I guess it would make sense to make NULL a special case and make it a global pointer? after all if you fork, a global NULL is still a global NULL, and having a value other than 0 for NULL would break a lot of applications.
- This topic was modified 6 years, 12 months ago by goldbug.
It’s a global pointer. It has to be, because a local zero is an alias for the start of the turf’s private region.
The language does not in fact require a NULL to be binary zero – the “0” in “p = 0” is a token, not a value.

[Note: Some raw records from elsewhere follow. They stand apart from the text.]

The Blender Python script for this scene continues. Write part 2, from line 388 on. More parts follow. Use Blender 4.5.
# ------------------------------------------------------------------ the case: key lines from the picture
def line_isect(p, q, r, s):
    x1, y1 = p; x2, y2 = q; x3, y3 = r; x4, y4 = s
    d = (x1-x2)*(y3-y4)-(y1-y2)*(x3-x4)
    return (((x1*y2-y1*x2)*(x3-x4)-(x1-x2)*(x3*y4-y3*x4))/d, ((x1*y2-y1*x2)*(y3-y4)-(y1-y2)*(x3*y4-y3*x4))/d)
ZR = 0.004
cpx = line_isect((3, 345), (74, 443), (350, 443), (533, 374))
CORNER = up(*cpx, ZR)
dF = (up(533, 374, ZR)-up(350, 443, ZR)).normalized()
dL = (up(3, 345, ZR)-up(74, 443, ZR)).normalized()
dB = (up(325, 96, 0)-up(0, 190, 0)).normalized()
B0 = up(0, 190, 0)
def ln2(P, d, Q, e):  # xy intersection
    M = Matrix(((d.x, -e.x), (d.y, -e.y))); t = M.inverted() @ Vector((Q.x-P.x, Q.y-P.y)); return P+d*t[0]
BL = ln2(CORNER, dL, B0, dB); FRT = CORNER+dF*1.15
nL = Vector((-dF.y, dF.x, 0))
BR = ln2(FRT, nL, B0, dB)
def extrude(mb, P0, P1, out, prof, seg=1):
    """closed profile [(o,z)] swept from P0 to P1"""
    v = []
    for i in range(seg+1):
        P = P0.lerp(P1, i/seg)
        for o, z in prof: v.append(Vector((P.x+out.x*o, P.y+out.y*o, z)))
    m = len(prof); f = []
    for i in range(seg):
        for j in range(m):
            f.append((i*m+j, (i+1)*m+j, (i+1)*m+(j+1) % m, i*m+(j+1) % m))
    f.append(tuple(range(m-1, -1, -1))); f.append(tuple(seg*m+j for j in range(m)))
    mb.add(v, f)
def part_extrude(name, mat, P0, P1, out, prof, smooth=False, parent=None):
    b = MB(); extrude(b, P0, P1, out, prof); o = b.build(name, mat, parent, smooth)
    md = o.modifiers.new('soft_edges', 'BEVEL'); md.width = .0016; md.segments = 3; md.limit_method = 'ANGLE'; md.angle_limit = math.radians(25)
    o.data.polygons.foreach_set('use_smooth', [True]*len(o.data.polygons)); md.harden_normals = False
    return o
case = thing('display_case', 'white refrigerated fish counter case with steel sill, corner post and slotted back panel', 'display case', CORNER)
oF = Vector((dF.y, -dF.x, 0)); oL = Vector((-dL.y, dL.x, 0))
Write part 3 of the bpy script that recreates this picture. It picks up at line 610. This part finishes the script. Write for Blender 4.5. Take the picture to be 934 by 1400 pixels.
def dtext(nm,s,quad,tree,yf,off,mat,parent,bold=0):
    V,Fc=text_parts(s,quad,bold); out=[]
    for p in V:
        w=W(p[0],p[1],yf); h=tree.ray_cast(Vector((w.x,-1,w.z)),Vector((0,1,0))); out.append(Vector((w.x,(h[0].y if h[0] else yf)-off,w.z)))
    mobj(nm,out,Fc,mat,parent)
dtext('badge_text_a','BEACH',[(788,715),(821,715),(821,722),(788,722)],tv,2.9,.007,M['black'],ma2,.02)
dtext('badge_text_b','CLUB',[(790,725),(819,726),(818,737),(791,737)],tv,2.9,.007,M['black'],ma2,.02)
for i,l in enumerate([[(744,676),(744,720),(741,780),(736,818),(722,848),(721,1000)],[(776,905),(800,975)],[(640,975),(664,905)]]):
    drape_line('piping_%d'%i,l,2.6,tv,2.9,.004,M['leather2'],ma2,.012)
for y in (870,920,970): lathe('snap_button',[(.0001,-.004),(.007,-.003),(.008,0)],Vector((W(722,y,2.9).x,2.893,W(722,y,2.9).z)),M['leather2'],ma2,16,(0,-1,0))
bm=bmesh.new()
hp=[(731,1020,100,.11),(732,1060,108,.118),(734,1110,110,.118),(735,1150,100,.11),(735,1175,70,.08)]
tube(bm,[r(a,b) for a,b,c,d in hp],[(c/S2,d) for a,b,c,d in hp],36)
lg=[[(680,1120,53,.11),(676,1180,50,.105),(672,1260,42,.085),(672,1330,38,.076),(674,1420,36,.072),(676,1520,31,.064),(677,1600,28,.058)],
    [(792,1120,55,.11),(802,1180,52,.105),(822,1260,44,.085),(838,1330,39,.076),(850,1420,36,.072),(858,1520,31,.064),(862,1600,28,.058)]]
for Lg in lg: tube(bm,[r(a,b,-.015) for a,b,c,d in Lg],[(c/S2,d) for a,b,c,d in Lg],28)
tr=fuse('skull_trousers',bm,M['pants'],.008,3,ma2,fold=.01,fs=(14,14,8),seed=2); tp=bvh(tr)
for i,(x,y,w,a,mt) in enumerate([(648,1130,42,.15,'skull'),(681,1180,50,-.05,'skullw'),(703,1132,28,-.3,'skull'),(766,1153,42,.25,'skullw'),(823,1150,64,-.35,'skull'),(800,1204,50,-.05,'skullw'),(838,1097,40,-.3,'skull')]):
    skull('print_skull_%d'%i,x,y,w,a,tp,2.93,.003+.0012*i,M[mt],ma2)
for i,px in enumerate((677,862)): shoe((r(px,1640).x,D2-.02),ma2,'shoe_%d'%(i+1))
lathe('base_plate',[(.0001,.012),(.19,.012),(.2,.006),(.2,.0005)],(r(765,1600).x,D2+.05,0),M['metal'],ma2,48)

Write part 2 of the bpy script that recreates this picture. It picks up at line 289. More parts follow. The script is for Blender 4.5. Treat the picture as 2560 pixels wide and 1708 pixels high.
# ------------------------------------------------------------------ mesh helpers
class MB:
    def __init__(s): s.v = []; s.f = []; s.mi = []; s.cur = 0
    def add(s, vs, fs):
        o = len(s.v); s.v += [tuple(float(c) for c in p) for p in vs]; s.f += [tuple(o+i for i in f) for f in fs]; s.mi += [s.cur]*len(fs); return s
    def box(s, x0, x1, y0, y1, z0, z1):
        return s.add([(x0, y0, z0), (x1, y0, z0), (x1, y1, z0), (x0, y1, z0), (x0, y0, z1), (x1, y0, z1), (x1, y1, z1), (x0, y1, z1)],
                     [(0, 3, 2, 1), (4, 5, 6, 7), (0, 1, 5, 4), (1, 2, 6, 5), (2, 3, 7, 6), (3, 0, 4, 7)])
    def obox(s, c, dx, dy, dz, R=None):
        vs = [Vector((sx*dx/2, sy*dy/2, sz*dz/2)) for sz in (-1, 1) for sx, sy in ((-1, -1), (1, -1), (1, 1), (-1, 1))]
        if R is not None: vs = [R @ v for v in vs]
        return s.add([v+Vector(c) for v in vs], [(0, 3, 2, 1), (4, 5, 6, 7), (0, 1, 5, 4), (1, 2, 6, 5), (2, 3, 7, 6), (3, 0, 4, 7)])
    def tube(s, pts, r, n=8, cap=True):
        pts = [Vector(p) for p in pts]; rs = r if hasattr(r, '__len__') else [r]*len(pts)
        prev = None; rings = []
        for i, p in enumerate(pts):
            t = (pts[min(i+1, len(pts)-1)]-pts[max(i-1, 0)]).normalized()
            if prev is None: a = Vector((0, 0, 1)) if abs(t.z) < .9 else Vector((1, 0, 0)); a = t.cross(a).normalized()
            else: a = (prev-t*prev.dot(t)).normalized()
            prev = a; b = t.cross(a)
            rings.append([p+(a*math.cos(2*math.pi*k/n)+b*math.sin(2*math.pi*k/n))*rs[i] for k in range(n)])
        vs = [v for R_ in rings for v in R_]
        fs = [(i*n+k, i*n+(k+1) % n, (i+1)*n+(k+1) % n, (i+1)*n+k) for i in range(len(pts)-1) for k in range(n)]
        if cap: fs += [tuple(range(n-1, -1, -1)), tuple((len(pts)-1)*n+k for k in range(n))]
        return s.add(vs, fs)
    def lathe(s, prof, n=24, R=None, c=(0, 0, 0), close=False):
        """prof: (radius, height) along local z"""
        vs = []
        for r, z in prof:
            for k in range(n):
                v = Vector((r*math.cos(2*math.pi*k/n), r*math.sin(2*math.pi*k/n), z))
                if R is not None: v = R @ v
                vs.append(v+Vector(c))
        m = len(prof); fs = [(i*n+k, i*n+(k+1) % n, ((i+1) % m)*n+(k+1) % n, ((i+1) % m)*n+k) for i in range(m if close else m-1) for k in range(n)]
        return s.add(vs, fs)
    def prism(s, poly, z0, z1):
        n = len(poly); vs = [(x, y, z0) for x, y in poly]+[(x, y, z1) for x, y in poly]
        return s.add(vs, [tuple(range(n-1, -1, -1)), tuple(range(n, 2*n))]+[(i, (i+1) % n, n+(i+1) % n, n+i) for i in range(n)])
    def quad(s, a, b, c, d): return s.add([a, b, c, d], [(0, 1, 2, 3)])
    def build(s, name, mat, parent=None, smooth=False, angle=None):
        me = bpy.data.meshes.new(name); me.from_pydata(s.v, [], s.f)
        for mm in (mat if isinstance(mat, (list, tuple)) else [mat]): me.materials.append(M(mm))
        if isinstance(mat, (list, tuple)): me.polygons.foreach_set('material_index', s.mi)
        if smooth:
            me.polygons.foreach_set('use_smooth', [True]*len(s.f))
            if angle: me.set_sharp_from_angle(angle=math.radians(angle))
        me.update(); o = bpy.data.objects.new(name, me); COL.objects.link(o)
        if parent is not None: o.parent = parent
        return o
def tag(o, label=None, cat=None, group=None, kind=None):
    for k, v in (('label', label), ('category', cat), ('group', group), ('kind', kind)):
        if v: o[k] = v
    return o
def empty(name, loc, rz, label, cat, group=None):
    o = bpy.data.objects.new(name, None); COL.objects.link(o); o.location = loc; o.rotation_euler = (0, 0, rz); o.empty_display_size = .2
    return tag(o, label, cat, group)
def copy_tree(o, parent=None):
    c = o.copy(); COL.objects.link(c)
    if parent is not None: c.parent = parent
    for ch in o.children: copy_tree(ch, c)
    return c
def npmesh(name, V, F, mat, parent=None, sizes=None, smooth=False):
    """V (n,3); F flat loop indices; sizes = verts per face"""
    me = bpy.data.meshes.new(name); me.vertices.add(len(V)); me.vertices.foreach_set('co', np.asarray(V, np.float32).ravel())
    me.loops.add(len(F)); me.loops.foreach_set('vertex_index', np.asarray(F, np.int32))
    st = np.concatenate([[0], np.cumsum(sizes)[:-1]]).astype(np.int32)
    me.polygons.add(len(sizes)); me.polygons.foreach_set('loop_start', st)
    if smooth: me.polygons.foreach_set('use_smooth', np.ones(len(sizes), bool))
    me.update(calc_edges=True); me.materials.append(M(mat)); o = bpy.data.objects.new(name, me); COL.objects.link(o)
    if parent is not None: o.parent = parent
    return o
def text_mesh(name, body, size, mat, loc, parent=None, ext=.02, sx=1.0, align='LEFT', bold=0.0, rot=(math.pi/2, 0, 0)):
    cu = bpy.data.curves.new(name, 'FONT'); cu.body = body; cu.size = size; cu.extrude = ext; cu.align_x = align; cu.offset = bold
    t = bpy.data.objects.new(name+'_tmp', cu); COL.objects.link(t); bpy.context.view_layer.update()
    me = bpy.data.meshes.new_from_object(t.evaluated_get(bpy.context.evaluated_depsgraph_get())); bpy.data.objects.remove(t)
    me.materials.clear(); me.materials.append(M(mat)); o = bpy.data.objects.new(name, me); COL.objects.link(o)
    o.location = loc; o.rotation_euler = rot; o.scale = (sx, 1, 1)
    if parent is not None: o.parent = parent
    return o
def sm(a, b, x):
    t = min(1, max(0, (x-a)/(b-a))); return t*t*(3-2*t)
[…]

Thus “p = (void*)(x-x)” is not guaranteed to leave p NULL. However, nearly all modern machines do in fact use binary zero for NULL, and we do too.
Are there any advantages to not having NULL work out to be 0? I can’t think of any off the top of my head, and you’d lose the advantage (at least on a Mill) of having uninitialized pointers automatically being NULL.
(As a hypothetical question, I mean… not as a direct response to Goldbug)
- This reply was modified 6 years, 12 months ago by Dave.
The possibility is for legacy compatibility, for machines like the PDP-10 for which address zero had a hardware-defined meaning.Some future standard may deprecate it.
The Mill reserves more than the zero address, to catch code like:
struct S{int a; int b}; int* p = static_cast<struct S*>(NULL); ... //other code int i = *p;
Of course app code won’t have permissions for ultra-low addresses, but system code may, and hardware poisoning the range helps catch bugs in privileged code. In addition, it lets the fault distinguish between (likely) null-pointer vs. wild address.